I’m going to keep my mouth shut - regarding any future guesses, and encourage the engineers pontificate, so that I can continue to giggle while trolling them.
Re: something that probably no one would ever dare try
Posted: Tue Feb 15, 2022 2:50 pm
by iiipopes
bloke wrote: ↑Tue Feb 15, 2022 2:04 pm
I have worked on Holton model 345 B-flat that all looked about the same and all featured factory parts. Some of them featured unusable third partial pitches, whereas some of them were perfect on the same pitches.
I’m going to keep my mouth shut - regarding any future guesses, and encourage the engineers pontificate, so that I can continue to giggle while trolling them.
And make money fixing the horns they design!
Re: something that probably no one would ever dare try
Posted: Wed Feb 16, 2022 8:07 am
by Rick Denney
The computer models make simplifying assumptions because there are too many independent variables and nonlinearities. This isn’t like hi-fi loudspeakers, and those are nothing trivial to design. The interactions in the mouthpiece cup alone make for a challenging model even using only numerical methods.
The Germans were sharing software a decade or two back that was based on a model that used a standardized transducer. I don’t know what became of that. They probably still use it, but they aren’t designing as many new tubas as they were, it seems to me.

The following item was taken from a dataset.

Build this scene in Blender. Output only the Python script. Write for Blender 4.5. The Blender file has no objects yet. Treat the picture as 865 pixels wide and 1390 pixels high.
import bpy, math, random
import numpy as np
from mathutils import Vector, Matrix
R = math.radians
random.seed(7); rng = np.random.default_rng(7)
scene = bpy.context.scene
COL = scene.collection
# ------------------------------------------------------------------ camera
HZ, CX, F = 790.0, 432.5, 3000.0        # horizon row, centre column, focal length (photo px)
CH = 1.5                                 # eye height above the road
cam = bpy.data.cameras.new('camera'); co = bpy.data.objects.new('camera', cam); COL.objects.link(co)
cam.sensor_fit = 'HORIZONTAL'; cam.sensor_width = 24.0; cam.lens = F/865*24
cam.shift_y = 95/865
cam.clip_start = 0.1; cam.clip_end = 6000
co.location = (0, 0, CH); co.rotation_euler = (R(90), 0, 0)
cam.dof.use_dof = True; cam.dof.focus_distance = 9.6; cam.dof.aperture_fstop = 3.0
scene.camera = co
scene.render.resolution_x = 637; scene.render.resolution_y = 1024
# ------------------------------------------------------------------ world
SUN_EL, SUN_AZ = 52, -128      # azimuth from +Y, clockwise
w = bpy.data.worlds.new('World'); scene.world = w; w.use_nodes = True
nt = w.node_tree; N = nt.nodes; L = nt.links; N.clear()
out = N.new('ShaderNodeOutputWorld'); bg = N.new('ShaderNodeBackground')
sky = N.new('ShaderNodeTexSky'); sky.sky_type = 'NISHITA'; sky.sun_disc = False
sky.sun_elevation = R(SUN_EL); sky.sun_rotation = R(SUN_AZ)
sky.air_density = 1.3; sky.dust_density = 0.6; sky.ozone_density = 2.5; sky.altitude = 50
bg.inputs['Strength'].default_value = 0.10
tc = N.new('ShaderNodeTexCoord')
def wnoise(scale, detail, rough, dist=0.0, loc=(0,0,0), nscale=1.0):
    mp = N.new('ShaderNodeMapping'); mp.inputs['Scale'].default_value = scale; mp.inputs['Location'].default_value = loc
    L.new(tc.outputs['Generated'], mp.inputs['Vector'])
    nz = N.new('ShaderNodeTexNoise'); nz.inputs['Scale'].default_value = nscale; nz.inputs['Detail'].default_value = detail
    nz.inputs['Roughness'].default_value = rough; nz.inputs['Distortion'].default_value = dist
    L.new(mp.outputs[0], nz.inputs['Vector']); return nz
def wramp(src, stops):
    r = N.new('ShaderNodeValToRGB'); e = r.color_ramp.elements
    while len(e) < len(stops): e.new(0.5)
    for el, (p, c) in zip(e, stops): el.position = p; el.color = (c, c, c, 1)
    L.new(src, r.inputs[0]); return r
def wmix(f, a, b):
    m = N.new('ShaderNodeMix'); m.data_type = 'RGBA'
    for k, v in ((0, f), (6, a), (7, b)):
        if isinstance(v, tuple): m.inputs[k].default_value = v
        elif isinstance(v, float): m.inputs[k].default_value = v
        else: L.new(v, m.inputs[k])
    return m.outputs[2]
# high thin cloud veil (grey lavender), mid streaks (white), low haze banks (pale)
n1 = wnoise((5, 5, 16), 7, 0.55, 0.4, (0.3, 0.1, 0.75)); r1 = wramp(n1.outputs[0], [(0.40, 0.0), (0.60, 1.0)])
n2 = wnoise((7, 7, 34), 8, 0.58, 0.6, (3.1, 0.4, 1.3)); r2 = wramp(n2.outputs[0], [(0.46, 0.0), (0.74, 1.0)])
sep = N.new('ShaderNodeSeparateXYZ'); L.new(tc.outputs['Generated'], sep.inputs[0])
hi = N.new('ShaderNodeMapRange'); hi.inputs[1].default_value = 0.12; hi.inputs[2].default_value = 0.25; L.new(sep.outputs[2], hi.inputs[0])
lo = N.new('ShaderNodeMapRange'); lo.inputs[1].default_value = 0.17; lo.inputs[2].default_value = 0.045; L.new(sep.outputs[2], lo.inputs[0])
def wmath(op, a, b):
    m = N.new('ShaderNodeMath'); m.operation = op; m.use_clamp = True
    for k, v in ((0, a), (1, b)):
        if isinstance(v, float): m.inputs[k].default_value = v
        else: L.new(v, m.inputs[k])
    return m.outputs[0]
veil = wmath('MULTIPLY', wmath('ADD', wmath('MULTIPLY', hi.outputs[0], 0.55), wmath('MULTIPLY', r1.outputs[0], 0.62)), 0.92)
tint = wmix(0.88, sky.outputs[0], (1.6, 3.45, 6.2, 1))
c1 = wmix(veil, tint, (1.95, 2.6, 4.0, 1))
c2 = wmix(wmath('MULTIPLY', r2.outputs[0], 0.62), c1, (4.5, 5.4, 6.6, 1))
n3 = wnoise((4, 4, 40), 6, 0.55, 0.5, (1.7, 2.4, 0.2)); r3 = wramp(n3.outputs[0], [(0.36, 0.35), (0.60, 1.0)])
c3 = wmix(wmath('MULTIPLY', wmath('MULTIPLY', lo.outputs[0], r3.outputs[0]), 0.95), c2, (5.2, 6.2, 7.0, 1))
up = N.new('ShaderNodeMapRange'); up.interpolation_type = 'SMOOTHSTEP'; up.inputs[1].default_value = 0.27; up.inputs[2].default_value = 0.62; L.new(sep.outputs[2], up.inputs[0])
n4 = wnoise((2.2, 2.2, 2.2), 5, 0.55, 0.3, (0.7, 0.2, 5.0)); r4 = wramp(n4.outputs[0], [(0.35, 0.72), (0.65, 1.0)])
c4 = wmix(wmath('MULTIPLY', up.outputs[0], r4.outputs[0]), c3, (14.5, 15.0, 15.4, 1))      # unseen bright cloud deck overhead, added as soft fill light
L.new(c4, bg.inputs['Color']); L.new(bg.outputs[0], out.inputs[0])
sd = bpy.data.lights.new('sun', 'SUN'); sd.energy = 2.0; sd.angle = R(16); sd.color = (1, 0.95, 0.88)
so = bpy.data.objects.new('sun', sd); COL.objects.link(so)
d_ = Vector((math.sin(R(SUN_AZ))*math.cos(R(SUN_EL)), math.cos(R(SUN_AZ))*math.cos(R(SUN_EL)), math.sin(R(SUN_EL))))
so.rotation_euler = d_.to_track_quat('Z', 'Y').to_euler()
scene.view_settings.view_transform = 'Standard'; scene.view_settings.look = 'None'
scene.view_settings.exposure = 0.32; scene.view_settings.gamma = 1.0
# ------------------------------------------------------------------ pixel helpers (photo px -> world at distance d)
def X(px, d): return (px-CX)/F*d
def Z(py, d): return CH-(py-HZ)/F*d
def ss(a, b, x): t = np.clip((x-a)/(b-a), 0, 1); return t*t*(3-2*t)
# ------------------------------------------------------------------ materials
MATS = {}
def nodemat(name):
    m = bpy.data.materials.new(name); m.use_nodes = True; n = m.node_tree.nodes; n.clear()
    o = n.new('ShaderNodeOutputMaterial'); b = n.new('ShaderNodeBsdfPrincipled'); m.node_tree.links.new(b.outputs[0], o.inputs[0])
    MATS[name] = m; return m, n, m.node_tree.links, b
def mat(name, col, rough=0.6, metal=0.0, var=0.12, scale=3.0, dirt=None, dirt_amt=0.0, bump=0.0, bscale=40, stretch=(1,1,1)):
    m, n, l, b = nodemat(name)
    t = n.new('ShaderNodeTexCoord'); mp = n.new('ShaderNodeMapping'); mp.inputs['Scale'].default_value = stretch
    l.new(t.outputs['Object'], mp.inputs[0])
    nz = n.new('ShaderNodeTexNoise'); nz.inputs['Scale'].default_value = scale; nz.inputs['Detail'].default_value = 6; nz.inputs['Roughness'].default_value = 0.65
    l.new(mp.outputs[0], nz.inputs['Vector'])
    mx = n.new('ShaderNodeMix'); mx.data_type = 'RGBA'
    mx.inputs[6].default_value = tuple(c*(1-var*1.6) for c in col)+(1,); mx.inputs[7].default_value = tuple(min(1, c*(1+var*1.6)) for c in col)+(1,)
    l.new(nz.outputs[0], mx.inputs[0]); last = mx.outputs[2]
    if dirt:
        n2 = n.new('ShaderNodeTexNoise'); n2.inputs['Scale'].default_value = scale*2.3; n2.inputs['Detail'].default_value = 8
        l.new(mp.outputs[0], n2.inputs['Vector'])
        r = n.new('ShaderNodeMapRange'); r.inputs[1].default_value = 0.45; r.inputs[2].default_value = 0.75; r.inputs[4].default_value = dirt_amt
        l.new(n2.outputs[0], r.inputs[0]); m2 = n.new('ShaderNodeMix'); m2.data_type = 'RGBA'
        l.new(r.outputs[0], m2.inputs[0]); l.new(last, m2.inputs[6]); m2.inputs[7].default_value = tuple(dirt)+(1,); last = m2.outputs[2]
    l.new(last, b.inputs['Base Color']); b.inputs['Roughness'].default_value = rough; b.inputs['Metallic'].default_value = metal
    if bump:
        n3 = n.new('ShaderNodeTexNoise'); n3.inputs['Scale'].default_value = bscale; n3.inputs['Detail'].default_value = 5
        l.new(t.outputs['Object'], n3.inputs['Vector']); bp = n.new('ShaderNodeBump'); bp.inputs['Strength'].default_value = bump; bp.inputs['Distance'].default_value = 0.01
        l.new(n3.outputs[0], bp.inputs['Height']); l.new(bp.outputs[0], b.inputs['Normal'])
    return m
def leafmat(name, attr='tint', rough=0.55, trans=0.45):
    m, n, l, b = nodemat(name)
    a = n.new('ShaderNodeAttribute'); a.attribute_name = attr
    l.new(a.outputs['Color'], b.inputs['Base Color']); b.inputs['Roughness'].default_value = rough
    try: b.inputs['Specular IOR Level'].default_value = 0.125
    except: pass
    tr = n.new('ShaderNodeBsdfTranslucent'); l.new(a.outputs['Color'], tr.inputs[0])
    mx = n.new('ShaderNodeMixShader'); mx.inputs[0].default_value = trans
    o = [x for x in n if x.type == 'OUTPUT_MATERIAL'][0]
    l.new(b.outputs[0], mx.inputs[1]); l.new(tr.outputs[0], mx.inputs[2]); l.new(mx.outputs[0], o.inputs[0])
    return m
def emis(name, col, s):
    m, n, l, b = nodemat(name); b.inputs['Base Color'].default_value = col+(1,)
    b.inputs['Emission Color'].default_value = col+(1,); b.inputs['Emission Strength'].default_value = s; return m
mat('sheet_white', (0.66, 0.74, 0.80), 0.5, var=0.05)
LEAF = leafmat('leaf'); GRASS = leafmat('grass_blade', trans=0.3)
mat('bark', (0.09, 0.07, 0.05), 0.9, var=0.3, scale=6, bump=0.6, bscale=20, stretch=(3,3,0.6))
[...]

My Holton plays the third-partial F in tune, but with other compromises in the open bugle series. Those are easier to fix. It was said that the Conn 2xJ notoriously flat third partial was a compromise to get the fifth partial in tune, since that open third partial can be fixed using 1-3. That was certainly not the only tuning challenge I had on the 20J I owned briefly. I don’t find that newer instruments are particularly less challenging, even if they present different challenges. I do find that some newer instruments are so filled with compromises that every pitch is wonky, but not that wonky. Would you rather have one or two stinker pitches that require significant alternate fingering or a dozen pitches that are close enough to allow conventional fingering but still have to be lipped? I think it would depend on the consequences of that lipping on tone.
I do find that the more I practice centering pitches with the tuner providing verification, the more in tune I play, generally. That and the more I listen to the pitches around me. I suspect the ears are where the training is needed.
There’s your engineering input.
Rick “generally plays flat” Denney
Re: something that probably no one would ever dare try
Posted: Wed Feb 16, 2022 9:32 am
by bloke
Your post’s overall message read more as from an informed musician’s aspect, rather than that of an engineer. It’s a rare model that is completely easy to play in tune, and I tend to embrace those rare ones over the ones that someone might claim offer “that sound” (with me sometimes wondering what “that sound“ is supposed to be – when some of those Instruments are demonstrated to me by their champions
) , as I believe I can make most any well-functioning tuba’s sound marketable.
When a tuba both lines up quite well with equal temperament and is ALSO quite flexible, I’m in heaven - because thirds, fourths, fifths, and sixths (in various chord inversions) require placing pitches so as to keep the instruments above me from acoustically doing the “wah-wah-wah-wah-wah” thing.